Avec l’arrivée de notre père unique commence une nouvelle étape de la vie du monde : “Deux mille ans de Thora” [Sanhédrin 97a-b]. Avraham notre père et nos autres Patriarches étaient des gens droits qui se caractérisaient par leurs qualités morales, des gens au cœur bon, et non des gens querelleurs cherchant la dispute, assoiffés de sang comme ceux qui les avaient précédés. Sur eux la Thora put apparaître. Ils commencèrent de s’imprégner authentiquement de la voix divine qui se faisait entendre dans la profondeur de leur âme. Avraham était une âme pure, c’est pourquoi il absorba la Thora du fond de lui-même dans la pureté. Le même monde, et la même voix divine appelant l’homme de l’intérieur, existaient déjà avant Avraham. Mais les générations qui l’avaient précédé étaient des gens dévoyés, qui captaient les messages divins de manière déformée. Au contraire, Avraham était pur et droit, et il intégrait tout dans la rectitude. C’est un fait que l’homme intègre les données selon ce qu’il est.
À la vérité, même avant Avraham il y eut des justes dans l’humanité, comme par exemple Noah’, Chem, Éver et Hanokh. Mais ce furent des éclairs qui jaillirent brusquement, puis s’éteignirent sans donner lieu à une continuité. Ils chantèrent leur chant en solitaires, puis s’en allèrent rejoindre leurs ancêtres.

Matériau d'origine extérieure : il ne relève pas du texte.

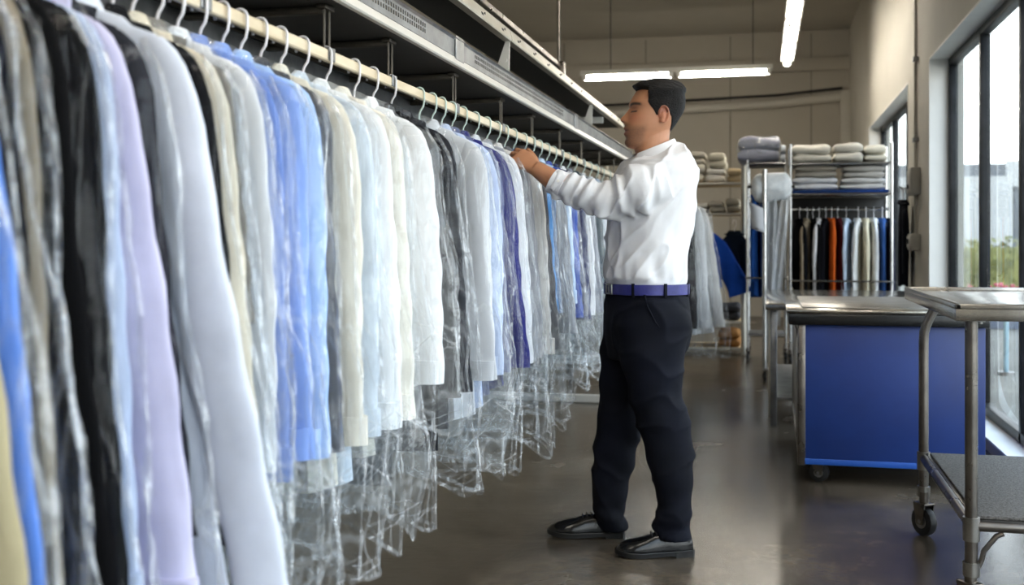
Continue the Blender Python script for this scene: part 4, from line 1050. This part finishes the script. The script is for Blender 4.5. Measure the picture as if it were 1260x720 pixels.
# --- steel trolley in front
tx0, tx1, ty0, ty1, tz = .525, 1.135, 3.41, 4.66, .968
ct = thing('steel_trolley', 'steel trolley with tubular legs and a grey mat on its lower shelf', 'trolley', ((tx0 + tx1) / 2, (ty0 + ty1) / 2, 0))
top = MB(); e = .004
top.box(tx0, tx1, ty0, ty1, tz - .05, tz - .014, .003)
top.box(tx0, tx0 + .018, ty0, ty1, tz - .02, tz, .004); top.box(tx1 - .018, tx1, ty0, ty1, tz - .02, tz, .004)
top.box(tx0, tx1, ty0, ty0 + .018, tz - .02, tz, .004); top.box(tx0, tx1, ty1 - .018, ty1, tz - .02, tz, .004)
top.build('top', steel('trolley_top_steel', (176, 172, 166), (.18, .32), (1, .15, 1)), ct)
rt = .0185; lx0, lx1, ly0, ly1, zs = tx0 + .06, tx1 - .06, ty0 + .1, ty1 - .1, .3
for (x, y, sx, sy) in ((lx0, ly0, 1, 1), (lx1, ly0, -1, 1), (lx0, ly1, 1, -1), (lx1, ly1, -1, -1)):
    lg = MB()
    if sy < 0: lg.tube([(x + .05 * sx, y, tz - .05), (x + .042 * sx, y, tz - .075), (x + .012 * sx, y, tz - .14), (x + .002 * sx, y, tz - .175), (x, y, tz - .22), (x, y, .16)], rt, 16)
    else: lg.tube([(x, y, tz - .05), (x, y, .16)], rt, 16)
    lo = lg.build('leg', M['steel_dark'], ct)
    for q0, q1 in ((zs - .045, zs + .025), (.15, .19)): MB().cyl((x, y, q0), (x, y, q1), rt + .006, 16).build('leg_collar', M['steel'], lo.name)
    g_ = MB(); g_.box(x - .035, x + .035, y - .03, y + .03, tz - .057, tz - .05, .002); g_.cyl((x + .028, y + .02, tz - .066), (x + .028, y + .02, tz - .05), .007, 8); g_.build('top_bracket', M['steel'], lo.name)
    caster('caster', (x, y + (.012 * sy), 0), .056, ct, .034, {(1, 1): .5, (-1, 1): .3, (1, -1): .6, (-1, -1): -.4}[(sx, sy)], ht=.17)
for nm, a, c in (('shelf_rail', (lx0, ly0, zs), (lx0, ly1, zs)), ('shelf_rail', (lx1, ly0, zs), (lx1, ly1, zs)), ('shelf_rail', (lx0, ly0, zs), (lx1, ly0, zs)), ('shelf_rail', (lx0, ly1, zs), (lx1, ly1, zs))):
    MB().cyl(a, c, .0165, 14).build(nm, M['steel_dark'], ct)
MB().box(lx0 + .012, lx1 - .012, ly0 + .012, ly1 - .012, zs + .002, zs + .014, .003).build('lower_shelf', M['steel'], ct)
mt = noise_mat('grey_carpet_mat', srgb(86, 82, 78), srgb(132, 127, 121), 120, .95, 0, 5, .9, 260)
MB().box(lx0 + .02, lx1 - .02, ly0 + .02, ly1 - .02, zs + .014, zs + .026, .005).build('shelf_mat', mt, ct)
for x, s in ((lx0, 1), (lx1, -1)):
    MB().tube([(x + .09 * s, ly0, zs - .02), (x + .07 * s, ly0, zs - .028), (x + .035 * s, ly0, zs - .075), (x + .03 * s, ly0, .2), (x + .018 * s, ly0, .175)], .008, 10).build('brace', M['steel_dark'], ct)

# --- blue bin cart
bx0, bx1, by0, by1 = .128, .958, 5.37, 6.6
bz0, bz1 = .095, .80
blue = noise_mat('blue_laminate', srgb(16, 43, 104), srgb(20, 50, 116), 3, .42, 0, 5, .04, 300)
bc = thing('bin_cart', 'blue-panelled utility cart with a steel top on casters', 'cart', ((bx0 + bx1) / 2, (by0 + by1) / 2, 0))
MB().box(bx0 + .012, bx1 - .012, by0 + .012, by1 - .012, bz0, bz1 - .02, .004).build('carcass', M['dark'], bc)
fp = MB().box(bx0 + .03, bx1 - .002, by0, by0 + .016, bz0 + .012, bz1 - .045, .004).build('front_panel', blue, bc)
MB().box(bx0 + .03, bx1 - .002, by0 - .003, by0 + .012, bz0, bz0 + .028, .003).build('kick_strip', paint('blue_edge_strip', (36, 84, 170), .35), fp.name)
MB().box(bx0 + .03, bx1 - .03, by1 - .016, by1, bz0 + .012, bz1 - .045, .004).build('back_panel', blue, bc)
MB().box(bx1 - .016, bx1, by0 + .03, by1 - .03, bz0 + .012, bz1 - .045, .004).build('side_panel', blue, bc)
sp = MB().box(bx0, bx0 + .014, by0 + .04, by1 - .04, bz0 + .02, bz1 - .045, .003).build('side_panel', M['steel'], bc)
rc = MB()
for (a, c, z0, z1) in ((by0 + .14, by0 + .17, .2, .72), (by1 - .17, by1 - .14, .2, .72), (by0 + .14, by1 - .14, .2, .23), (by0 + .14, by1 - .14, .69, .72)): rc.box(bx0 - .008, bx0 + .002, a, c, z0, z1, .003)
rc.build('panel_frame', steel('bright_frame', (190, 190, 192)), sp.name)
for (x, y) in ((bx0, by0), (bx0, by1 - .04), (bx1 - .03, by1 - .04)):
    MB().box(x - .003, x + .034, y - .003, y + .045, bz0 - .005, bz1 - .04, .005).build('corner_post', M['steel_dark'], bc)
tt = MB(); tt.box(bx0 - .055, bx1 + .02, by0 - .04, by1 + .03, bz1 + .012, bz1 + .03, .006); to = tt.build('top', steel('cart_top_steel', (170, 165, 156), (.12, .25), (1, .2, 1)), bc)
eb = MB(); eb.box(bx0 - .045, bx1 + .012, by0 - .03, by1 + .02, bz1 - .045, bz1 + .012, .008); eb.build('edge_band', paint('black_edge_band', (14, 14, 15), .25), to.name)
tr2 = MB()
tr2.box(bx0 + .02, bx1 - .03, by0 + .06, by1 - .08, bz1 + .03, bz1 + .036, .002)
tr2.build('top_liner', M['steel'], to.name)
for (x, y, a_) in ((bx0 + .10, by0 + .08, 1.25), (bx1 - .11, by0 + .08, .9), (bx0 + .08, by1 - .1, .2), (bx1 - .1, by1 - .1, .5)):
    caster('caster', (x, y, 0), .046, bc, .034, a_, ht=bz0 + .02)

# --- steel table behind
sx0, sx1, sy0, sy1, sz = -.03, 1.02, 6.95, 9.0, .765
st = thing('steel_table', 'long stainless steel work table behind the blue cart', 'table', ((sx0 + sx1) / 2, (sy0 + sy1) / 2, 0))
MB().box(sx0, sx1, sy0, sy1, sz - .04, sz, .006).build('table_top', steel('table_steel', (166, 164, 160), (.12, .25), (1, .15, 1)), st)
for (x, y) in ((sx0 + .03, sy0 + .05), (sx1 - .07, sy0 + .05), (sx0 + .03, sy1 - .12), (sx1 - .07, sy1 - .12)):
    MB().box(x, x + .04, y, y + .04, .0, sz - .04, .005).build('leg', M['galv'], st)
MB().box(sx0 + .016, sx0 + .029, sy0 + .06, sy1 - .08, .05, sz - .04, .003).build('side_panel', paint('pale_side_panel', (190, 184, 172), .45), st)
MB().box(sx0 + .06, sx1 - .06, sy0 + .08, sy1 - .08, .16, .18, .004).build('lower_shelf', M['galv'], st)

# ================================================================== BACK RACKS
chrome = steel('chrome_rack_tube', (196, 196, 196), (.15, .3)); shelfm = paint('grey_shelf', (60, 58, 56), .6); wood = noise_mat('raw_shelf_board', srgb(150, 124, 88), srgb(186, 160, 118), 6, .7, stretch=(1, 6, 6))
def rack(name, label, x0, x1, y0, y1, ztop, shelves, rod=None, wires=(), sm=None, wheels=True, pm=None, post=.0125):
    t = thing(name, label, 'rack', ((x0 + x1) / 2, (y0 + y1) / 2, 0))
    pm = pm or chrome
    for x in (x0, x1):
        for y in (y0, y1):
            MB().cyl((x, y, .12 if wheels else 0), (x, y, ztop), post, 12).build('post', pm, t)
            if wheels: caster('caster', (x, y, 0), .042, t, .028, ht=.13)
    for z in shelves:
        so = MB().box(x0 + .01, x1 - .01, y0, y1, z - .022, z, .003).build('shelf', sm or shelfm, t)
        for y in (y0, y1): MB().cyl((x0, y, z - .012), (x1, y, z - .012), .012, 8).build('edge_rail', pm, so.name)
    if rod: MB().cyl((x0, (y0 + y1) / 2, rod), (x1, (y0 + y1) / 2, rod), .014, 12).build('hanging_rod', pm, t)
    for z in wires:
        w = MB(); w.cyl((x0 - .02, y0 - .01, z), (x1 + .02, y0 - .01, z), .009, 8); w.build('cross_bar', pm, t)
    return t
ZCR = 10.5
rx0, rx1, ry0, ry1 = XU(972, ZCR), 1.085, 10.62, 11.12
LR = rack('linen_rack', 'chrome linen rack by the window wall with clothes on its rod', rx0, rx1, ry0, ry1, 2.06, (1.885, 1.60), rod=1.455, wires=(.78, .2))
MB().box(rx0 + .02, rx1 - .02, ry1 + .004, ry1 + .014, .7, 1.575, .003).build('back_panel', M['dark'], LR)  # dark sheet added across the rear, blackens the gaps between the clothes
based(MB().box(rx0 + .02, rx1 - .02, ry0 + .01, ry1 - .02, 1.604, 1.628, .006), 'shelf_liner', cloth('navy_liner_cloth', (34, 62, 122)), 'blue cloth liner under the folded linen on the lower shelf of the linen rack', 'cloth', smooth=40)
def folded(label, x0, x1, y0, y1, z0, z1, rgb, seed, wrap=None, group=None, name='folded_linen', layers=3):
    """a soft folded bundle: rounded layers, slightly sagging"""
    R = np.random.RandomState(seed); t = thing(name, label, 'linen bundle', ((x0 + x1) / 2, (y0 + y1) / 2, z0), group)
    h = (z1 - z0) / layers; cm_ = clo(rgb)
    for k in range(layers):
        zz0 = z0 + k * h + .001; jx, jy = R.uniform(-.012, .012, 2)
        rings = []; xs = np.linspace(x0 + .005, x1 - .005, 18); a = np.linspace(0, 2 * PI, 26, endpoint=False)
        for i, x in enumerate(xs):
            e = min(i, len(xs) - 1 - i); sc = [.55, .85, .97][e] if e < 3 else 1.0
            hy = (y1 - y0) / 2 * (.94 + .06 * sc) - .004; hz = h / 2 * 1.1 * sc * (1 + .12 * math.sin(x * 23 + seed + k))
            cyv = np.sign(np.cos(a)) * np.abs(np.cos(a)) ** .5 * hy; czv = np.sign(np.sin(a)) * np.abs(np.sin(a)) ** .62 * hz
            czv = czv + .10 * h * np.sin(cyv * 40 + seed + k * 2 + x * 9) * (np.sin(a) > 0) * sc
            rings.append(np.stack([x + jx + 0 * a, (y0 + y1) / 2 + jy + cyv, zz0 + h / 2 * (1 + 0 * a) + czv], -1))
        MB().loft(rings).build('folded_layer', cm_, t, 60)
    if wrap:
        nx = 30; rings = []
        for i, x in enumerate(np.linspace(x0 - .01, x1 + .01, nx)):
            e = min(i, nx - 1 - i); sc = [.35, .8, .97][e] if e < 3 else 1.0; a = np.linspace(0, 2 * PI, 34, endpoint=False)
            n_ = 1 + .05 * vnoise(np.stack([np.cos(a) * 3 + seed, np.sin(a) * 3, x * 16 + 0 * a], -1), seed)
            rings.append(np.stack([x + 0 * a, (y0 + y1) / 2 + np.sign(np.cos(a)) * np.abs(np.cos(a)) ** .5 * ((y1 - y0) / 2 + .012) * n_, (z0 + z1) / 2 + .006 + np.sign(np.sin(a)) * np.abs(np.sin(a)) ** .7 * ((z1 - z0) / 2 + .012) * sc * n_], -1))
        MB().loft(rings).build('plastic_wrap', wrap, t, 24)
    return t
GB = 'folded linen on the linen rack'
zt = 1.887
folded('white bundle on the top shelf of the linen rack, at its left post', rx0 + .02, rx0 + .38, ry0 + .02, ry1 - .03, zt, zt + .165, (226, 222, 212), 1, None, GB, layers=2)
folded('off-white bundle in the middle of the top shelf of the linen rack', rx0 + .39, rx0 + .66, ry0 + .03, ry1 - .03, zt, zt + .175, (214, 210, 200), 2, None, GB, layers=2)
folded('cream bundle on the top shelf of the linen rack, nearest the window', rx0 + .665, rx1 - .03, ry0 + .03, ry1 - .03, zt, zt + .15, (222, 216, 200), 3, None, GB, layers=2)
zl = 1.629
folded('beige folded linen, upper of the left stack on the lower rack shelf', rx0 + .03, rx0 + .41, ry0 + .03, ry1 - .04, zl + .122, zl + .232, (186, 180, 170), 4, None, GB, layers=2)
folded('bright white folded linen, lower of the left stack on the lower rack shelf', rx0 + .02, rx0 + .44, ry0 + .02, ry1 - .04, zl, zl + .12, (226, 228, 234), 5, None, GB, layers=2)
folded('grey-beige folded linen, upper of the right stack on the lower rack shelf', rx0 + .47, rx1 - .06, ry0 + .03, ry1 - .04, zl + .112, zl + .222, (192, 188, 182), 6, None, GB, layers=2)
folded('pale grey folded linen, lower of the right stack on the lower rack shelf', rx0 + .46, rx1 - .04, ry0 + .02, ry1 - .04, zl, zl + .11, (208, 206, 204), 7, None, GB, layers=2)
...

Avraham notre père, quant à lui, avait une force de mobilisation considérable, capable de mettre en mouvement non seulement lui-même et non seulement son époque, mais aussi la suite des générations. Ce qui apparut chez Avraham se poursuit aujourd’hui grâce à son influence sur toutes les générations :
Car Je l’ai connu, pour qu’il ordonne à ses enfants et à sa maison après lui de garder le chemin de l’Éternel, pour faire le bien et la justice. [Genèse 18, 19]

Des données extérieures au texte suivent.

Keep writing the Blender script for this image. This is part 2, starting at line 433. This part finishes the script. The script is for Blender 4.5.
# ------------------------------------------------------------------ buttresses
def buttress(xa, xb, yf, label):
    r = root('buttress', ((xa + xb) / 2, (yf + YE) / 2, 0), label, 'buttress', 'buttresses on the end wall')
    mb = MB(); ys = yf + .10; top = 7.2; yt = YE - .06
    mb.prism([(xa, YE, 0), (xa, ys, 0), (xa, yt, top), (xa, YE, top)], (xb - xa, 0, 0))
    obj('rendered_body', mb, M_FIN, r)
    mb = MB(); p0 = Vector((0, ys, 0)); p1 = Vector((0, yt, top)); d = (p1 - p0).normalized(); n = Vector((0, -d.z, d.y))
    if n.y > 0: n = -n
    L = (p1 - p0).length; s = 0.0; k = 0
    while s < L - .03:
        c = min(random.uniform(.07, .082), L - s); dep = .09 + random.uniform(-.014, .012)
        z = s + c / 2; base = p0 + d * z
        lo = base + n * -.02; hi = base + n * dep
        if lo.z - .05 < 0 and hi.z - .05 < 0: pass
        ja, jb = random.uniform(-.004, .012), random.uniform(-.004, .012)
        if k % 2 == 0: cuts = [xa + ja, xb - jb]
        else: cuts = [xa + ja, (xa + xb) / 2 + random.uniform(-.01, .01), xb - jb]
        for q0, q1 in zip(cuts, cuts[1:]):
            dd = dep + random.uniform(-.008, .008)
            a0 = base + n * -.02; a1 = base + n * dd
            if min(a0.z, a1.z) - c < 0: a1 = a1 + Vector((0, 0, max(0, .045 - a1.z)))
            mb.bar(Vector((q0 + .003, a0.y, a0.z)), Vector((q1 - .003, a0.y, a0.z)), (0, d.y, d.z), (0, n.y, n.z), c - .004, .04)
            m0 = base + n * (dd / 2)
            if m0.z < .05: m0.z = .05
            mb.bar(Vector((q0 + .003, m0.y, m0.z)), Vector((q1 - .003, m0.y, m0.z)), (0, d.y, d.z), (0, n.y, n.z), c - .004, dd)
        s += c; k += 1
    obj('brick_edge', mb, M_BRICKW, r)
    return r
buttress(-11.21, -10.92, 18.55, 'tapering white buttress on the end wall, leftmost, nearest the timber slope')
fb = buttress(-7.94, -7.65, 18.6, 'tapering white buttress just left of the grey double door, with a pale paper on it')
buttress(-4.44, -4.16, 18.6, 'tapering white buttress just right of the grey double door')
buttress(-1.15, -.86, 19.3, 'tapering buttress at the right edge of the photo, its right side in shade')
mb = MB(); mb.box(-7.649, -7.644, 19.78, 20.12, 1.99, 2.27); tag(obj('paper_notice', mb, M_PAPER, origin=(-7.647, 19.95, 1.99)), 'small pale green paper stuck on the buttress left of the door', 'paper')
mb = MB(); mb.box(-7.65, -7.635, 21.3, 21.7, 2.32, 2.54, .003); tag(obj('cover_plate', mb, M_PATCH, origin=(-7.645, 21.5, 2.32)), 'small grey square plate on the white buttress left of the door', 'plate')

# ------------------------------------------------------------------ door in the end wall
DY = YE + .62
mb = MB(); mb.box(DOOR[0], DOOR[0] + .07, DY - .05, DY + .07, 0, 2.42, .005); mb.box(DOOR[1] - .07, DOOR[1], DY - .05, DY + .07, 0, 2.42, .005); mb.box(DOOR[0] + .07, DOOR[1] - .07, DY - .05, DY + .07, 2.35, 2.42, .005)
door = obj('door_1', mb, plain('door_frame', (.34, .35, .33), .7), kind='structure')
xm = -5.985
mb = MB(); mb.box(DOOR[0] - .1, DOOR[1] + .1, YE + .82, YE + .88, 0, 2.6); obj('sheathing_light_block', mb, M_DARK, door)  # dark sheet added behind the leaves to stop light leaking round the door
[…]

Pourtant, Avraham notre père lui aussi eut des échecs dans sa descendance, en la personne de son fils Ichmaël. Bien qu’il ne fût pas qu’un simple non-Juif [Genèse 17, 18 ; Zohar Vaéra 32], des problèmes apparurent avec lui, et Sarah le renvoya avec sa mère sur l’ordre de Dieu. Itzhak eut deux fils, Essav et Yaakov. Essav était plus proche qu’Ichmaël : il était le frère jumeau de Yaakov et il avait les mêmes parents que lui. Mais lui aussi dévia vers l’extérieur. C’est seulement chez Yaakov notre père que tous les enfants restèrent à l’intérieur, et à partir d’eux fut formé par la suite le peuple d’Israël.
Les déchus de nos pères, Ichmaël et Essav, fondèrent eux aussi des religions mondiales, Essav le christianisme et Ichmaël l’islam. Le Rambam explique que ces religions, bien que pleines d’erreurs, constituèrent malgré tout des canaux par lesquels la Thora se répandit de par le monde. Elles servirent de transition, bien qu’obscure, d’un culte étranger primitif et barbare vers une foi plus humaine bien qu’étrangère [voir Rambam, Lois sur les Rois, 11, 4].
Mais la continuation d’Avraham notre père dans sa pureté ne se trouve que chez Itzhak, Yaakov et les Bné Israël.